◆ Given information
○ ○ ○

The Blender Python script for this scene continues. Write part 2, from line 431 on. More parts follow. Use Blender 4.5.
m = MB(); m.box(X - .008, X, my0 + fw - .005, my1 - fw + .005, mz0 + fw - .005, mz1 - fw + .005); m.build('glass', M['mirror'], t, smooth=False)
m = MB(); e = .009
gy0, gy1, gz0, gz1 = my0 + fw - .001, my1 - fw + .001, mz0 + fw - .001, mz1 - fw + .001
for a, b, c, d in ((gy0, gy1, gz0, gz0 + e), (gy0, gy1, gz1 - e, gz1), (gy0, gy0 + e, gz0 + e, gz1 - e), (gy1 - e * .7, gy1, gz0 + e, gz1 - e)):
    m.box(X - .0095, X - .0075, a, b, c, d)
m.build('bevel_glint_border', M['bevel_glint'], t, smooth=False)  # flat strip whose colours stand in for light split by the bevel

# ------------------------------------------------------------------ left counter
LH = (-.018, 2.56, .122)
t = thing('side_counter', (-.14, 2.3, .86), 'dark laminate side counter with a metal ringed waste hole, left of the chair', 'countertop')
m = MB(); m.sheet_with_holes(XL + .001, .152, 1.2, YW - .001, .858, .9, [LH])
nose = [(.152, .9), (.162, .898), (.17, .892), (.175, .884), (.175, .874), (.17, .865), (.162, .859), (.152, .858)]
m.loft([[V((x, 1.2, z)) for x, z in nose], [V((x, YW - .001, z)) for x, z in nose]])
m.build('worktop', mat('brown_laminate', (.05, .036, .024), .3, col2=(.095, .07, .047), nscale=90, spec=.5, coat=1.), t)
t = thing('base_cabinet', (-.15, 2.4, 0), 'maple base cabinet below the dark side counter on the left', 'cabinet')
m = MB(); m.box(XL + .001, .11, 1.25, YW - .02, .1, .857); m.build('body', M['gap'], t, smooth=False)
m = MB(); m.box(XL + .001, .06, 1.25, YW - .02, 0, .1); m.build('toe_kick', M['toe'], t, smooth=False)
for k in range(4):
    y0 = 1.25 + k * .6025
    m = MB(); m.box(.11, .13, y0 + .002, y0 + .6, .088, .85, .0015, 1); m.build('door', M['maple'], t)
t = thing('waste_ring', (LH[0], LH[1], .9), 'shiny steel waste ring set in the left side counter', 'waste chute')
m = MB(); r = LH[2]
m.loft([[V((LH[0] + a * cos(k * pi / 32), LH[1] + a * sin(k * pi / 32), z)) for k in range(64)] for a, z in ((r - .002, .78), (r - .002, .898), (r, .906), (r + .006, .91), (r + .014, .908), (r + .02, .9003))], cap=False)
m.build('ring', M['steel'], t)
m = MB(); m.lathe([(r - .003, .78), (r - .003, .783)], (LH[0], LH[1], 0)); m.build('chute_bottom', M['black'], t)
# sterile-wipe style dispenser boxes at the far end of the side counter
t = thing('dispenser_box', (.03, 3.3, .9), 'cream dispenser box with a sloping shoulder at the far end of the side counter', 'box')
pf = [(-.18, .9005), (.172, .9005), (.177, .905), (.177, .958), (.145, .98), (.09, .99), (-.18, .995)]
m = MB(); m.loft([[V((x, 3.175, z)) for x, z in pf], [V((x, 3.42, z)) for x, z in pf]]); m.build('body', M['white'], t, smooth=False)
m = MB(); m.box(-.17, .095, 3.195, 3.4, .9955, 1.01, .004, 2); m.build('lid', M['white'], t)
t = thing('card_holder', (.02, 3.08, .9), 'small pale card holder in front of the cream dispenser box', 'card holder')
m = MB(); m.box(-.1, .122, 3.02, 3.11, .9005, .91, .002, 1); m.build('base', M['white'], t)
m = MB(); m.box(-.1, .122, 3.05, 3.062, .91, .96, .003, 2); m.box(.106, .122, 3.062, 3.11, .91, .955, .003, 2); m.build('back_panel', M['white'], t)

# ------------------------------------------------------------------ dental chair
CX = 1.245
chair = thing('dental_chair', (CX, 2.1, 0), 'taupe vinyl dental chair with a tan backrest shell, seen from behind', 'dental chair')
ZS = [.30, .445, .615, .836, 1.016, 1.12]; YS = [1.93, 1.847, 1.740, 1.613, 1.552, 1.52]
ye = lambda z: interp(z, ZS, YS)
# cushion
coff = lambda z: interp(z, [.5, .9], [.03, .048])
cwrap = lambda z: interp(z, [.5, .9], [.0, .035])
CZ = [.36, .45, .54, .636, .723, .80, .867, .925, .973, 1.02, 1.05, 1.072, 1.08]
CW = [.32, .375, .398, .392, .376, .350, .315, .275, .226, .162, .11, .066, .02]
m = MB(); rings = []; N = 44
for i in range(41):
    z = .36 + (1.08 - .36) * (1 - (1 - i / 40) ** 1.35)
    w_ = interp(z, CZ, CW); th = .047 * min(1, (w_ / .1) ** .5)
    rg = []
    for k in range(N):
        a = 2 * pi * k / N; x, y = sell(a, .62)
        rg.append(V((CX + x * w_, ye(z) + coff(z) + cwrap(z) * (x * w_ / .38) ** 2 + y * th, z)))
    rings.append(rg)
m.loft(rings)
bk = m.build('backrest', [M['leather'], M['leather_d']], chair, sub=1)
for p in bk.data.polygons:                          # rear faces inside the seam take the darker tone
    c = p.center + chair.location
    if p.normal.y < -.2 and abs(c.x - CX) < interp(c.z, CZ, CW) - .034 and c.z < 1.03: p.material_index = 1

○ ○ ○

◆ Stated exercise
Copy all of the material word for word.

◆ Response
The Blender Python script for this scene continues. Write part 2, from line 431 on. More parts follow. Use Blender 4.5.
m = MB(); m.box(X - .008, X, my0 + fw - .005, my1 - fw + .005, mz0 + fw - .005, mz1 - fw + .005); m.build('glass', M['mirror'], t, smooth=False)
m = MB(); e = .009
gy0, gy1, gz0, gz1 = my0 + fw - .001, my1 - fw + .001, mz0 + fw - .001, mz1 - fw + .001
for a, b, c, d in ((gy0, gy1, gz0, gz0 + e), (gy0, gy1, gz1 - e, gz1), (gy0, gy0 + e, gz0 + e, gz1 - e), (gy1 - e * .7, gy1, gz0 + e, gz1 - e)):
    m.box(X - .0095, X - .0075, a, b, c, d)
m.build('bevel_glint_border', M['bevel_glint'], t, smooth=False)  # flat strip whose colours stand in for light split by the bevel

# ------------------------------------------------------------------ left counter
LH = (-.018, 2.56, .122)
t = thing('side_counter', (-.14, 2.3, .86), 'dark laminate side counter with a metal ringed waste hole, left of the chair', 'countertop')
m = MB(); m.sheet_with_holes(XL + .001, .152, 1.2, YW - .001, .858, .9, [LH])
nose = [(.152, .9), (.162, .898), (.17, .892), (.175, .884), (.175, .874), (.17, .865), (.162, .859), (.152, .858)]
m.loft([[V((x, 1.2, z)) for x, z in nose], [V((x, YW - .001, z)) for x, z in nose]])
m.build('worktop', mat('brown_laminate', (.05, .036, .024), .3, col2=(.095, .07, .047), nscale=90, spec=.5, coat=1.), t)
t = thing('base_cabinet', (-.15, 2.4, 0), 'maple base cabinet below the dark side counter on the left', 'cabinet')
m = MB(); m.box(XL + .001, .11, 1.25, YW - .02, .1, .857); m.build('body', M['gap'], t, smooth=False)
m = MB(); m.box(XL + .001, .06, 1.25, YW - .02, 0, .1); m.build('toe_kick', M['toe'], t, smooth=False)
for k in range(4):
    y0 = 1.25 + k * .6025
    m = MB(); m.box(.11, .13, y0 + .002, y0 + .6, .088, .85, .0015, 1); m.build('door', M['maple'], t)
t = thing('waste_ring', (LH[0], LH[1], .9), 'shiny steel waste ring set in the left side counter', 'waste chute')
m = MB(); r = LH[2]
m.loft([[V((LH[0] + a * cos(k * pi / 32), LH[1] + a * sin(k * pi / 32), z)) for k in range(64)] for a, z in ((r - .002, .78), (r - .002, .898), (r, .906), (r + .006, .91), (r + .014, .908), (r + .02, .9003))], cap=False)
m.build('ring', M['steel'], t)
m = MB(); m.lathe([(r - .003, .78), (r - .003, .783)], (LH[0], LH[1], 0)); m.build('chute_bottom', M['black'], t)
# sterile-wipe style dispenser boxes at the far end of the side counter
t = thing('dispenser_box', (.03, 3.3, .9), 'cream dispenser box with a sloping shoulder at the far end of the side counter', 'box')
pf = [(-.18, .9005), (.172, .9005), (.177, .905), (.177, .958), (.145, .98), (.09, .99), (-.18, .995)]
m = MB(); m.loft([[V((x, 3.175, z)) for x, z in pf], [V((x, 3.42, z)) for x, z in pf]]); m.build('body', M['white'], t, smooth=False)
m = MB(); m.box(-.17, .095, 3.195, 3.4, .9955, 1.01, .004, 2); m.build('lid', M['white'], t)
t = thing('card_holder', (.02, 3.08, .9), 'small pale card holder in front of the cream dispenser box', 'card holder')
m = MB(); m.box(-.1, .122, 3.02, 3.11, .9005, .91, .002, 1); m.build('base', M['white'], t)
m = MB(); m.box(-.1, .122, 3.05, 3.062, .91, .96, .003, 2); m.box(.106, .122, 3.062, 3.11, .91, .955, .003, 2); m.build('back_panel', M['white'], t)

# ------------------------------------------------------------------ dental chair
CX = 1.245
chair = thing('dental_chair', (CX, 2.1, 0), 'taupe vinyl dental chair with a tan backrest shell, seen from behind', 'dental chair')
ZS = [.30, .445, .615, .836, 1.016, 1.12]; YS = [1.93, 1.847, 1.740, 1.613, 1.552, 1.52]
ye = lambda z: interp(z, ZS, YS)
# cushion
coff = lambda z: interp(z, [.5, .9], [.03, .048])
cwrap = lambda z: interp(z, [.5, .9], [.0, .035])
CZ = [.36, .45, .54, .636, .723, .80, .867, .925, .973, 1.02, 1.05, 1.072, 1.08]
CW = [.32, .375, .398, .392, .376, .350, .315, .275, .226, .162, .11, .066, .02]
m = MB(); rings = []; N = 44
for i in range(41):
    z = .36 + (1.08 - .36) * (1 - (1 - i / 40) ** 1.35)
    w_ = interp(z, CZ, CW); th = .047 * min(1, (w_ / .1) ** .5)
    rg = []
    for k in range(N):
        a = 2 * pi * k / N; x, y = sell(a, .62)
        rg.append(V((CX + x * w_, ye(z) + coff(z) + cwrap(z) * (x * w_ / .38) ** 2 + y * th, z)))
    rings.append(rg)
m.loft(rings)
bk = m.build('backrest', [M['leather'], M['leather_d']], chair, sub=1)
for p in bk.data.polygons:                          # rear faces inside the seam take the darker tone
    c = p.center + chair.location
    if p.normal.y < -.2 and abs(c.x - CX) < interp(c.z, CZ, CW) - .034 and c.z < 1.03: p.material_index = 1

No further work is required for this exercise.